■ **Set task**: Every line holding the word "scene" counts once. Give the total, nothing more.

+--

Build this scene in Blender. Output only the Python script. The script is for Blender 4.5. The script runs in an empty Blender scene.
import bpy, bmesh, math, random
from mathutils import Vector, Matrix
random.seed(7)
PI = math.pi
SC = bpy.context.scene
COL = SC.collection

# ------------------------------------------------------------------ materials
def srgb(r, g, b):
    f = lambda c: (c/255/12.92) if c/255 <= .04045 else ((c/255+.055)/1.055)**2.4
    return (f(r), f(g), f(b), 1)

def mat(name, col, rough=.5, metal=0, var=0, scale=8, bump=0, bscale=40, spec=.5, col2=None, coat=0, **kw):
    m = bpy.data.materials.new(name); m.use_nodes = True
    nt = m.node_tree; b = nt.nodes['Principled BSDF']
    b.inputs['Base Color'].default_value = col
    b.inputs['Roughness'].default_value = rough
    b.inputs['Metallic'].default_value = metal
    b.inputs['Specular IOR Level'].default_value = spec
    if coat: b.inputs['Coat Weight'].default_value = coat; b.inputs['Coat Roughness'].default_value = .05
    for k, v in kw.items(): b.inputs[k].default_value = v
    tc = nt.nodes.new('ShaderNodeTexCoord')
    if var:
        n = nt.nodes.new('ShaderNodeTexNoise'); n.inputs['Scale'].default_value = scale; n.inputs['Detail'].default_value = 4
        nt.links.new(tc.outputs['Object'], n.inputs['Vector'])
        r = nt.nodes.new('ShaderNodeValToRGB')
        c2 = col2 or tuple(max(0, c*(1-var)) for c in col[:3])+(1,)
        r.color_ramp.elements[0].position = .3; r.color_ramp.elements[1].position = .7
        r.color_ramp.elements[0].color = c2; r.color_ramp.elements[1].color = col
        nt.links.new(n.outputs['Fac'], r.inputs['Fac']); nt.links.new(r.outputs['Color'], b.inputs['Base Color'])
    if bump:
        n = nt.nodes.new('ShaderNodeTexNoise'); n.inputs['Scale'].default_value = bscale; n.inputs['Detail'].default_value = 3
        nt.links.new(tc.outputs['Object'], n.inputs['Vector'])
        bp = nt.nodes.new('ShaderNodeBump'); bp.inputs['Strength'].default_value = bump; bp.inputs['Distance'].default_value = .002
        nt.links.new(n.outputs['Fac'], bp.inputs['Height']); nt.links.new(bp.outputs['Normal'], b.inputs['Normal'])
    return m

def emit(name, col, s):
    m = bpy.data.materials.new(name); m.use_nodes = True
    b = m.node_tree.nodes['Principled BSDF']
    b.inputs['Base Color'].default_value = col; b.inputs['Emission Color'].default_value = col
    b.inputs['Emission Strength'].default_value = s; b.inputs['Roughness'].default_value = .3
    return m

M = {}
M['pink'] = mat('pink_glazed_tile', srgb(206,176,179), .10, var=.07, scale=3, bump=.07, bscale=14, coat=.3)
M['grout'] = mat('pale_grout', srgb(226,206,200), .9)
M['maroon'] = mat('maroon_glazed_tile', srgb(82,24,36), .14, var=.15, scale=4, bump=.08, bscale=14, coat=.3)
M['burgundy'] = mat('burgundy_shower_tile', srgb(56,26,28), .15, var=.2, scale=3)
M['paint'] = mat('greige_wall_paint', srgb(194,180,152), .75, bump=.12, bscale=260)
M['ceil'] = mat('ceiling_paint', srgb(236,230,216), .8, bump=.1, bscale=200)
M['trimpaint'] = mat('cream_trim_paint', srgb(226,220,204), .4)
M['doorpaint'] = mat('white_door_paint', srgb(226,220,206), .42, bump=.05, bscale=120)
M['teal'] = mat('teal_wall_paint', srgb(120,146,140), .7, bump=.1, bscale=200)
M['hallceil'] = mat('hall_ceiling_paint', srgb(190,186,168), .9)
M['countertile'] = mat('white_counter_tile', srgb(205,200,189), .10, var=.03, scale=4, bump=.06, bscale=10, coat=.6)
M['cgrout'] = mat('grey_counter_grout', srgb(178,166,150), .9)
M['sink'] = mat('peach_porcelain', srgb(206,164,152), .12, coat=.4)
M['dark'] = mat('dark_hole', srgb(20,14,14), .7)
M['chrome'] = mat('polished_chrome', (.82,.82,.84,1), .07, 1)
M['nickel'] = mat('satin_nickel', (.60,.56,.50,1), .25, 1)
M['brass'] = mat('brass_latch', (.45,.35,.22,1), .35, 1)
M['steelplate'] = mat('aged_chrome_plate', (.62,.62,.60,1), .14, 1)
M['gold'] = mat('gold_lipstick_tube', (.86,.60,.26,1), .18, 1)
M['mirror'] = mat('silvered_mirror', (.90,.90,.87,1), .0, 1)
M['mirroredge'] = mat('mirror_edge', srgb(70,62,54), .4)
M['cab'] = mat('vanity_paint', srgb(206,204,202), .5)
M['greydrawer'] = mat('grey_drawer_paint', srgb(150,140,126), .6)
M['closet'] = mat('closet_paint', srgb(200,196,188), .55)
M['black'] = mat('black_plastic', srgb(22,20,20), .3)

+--

■ **Correct result**: 2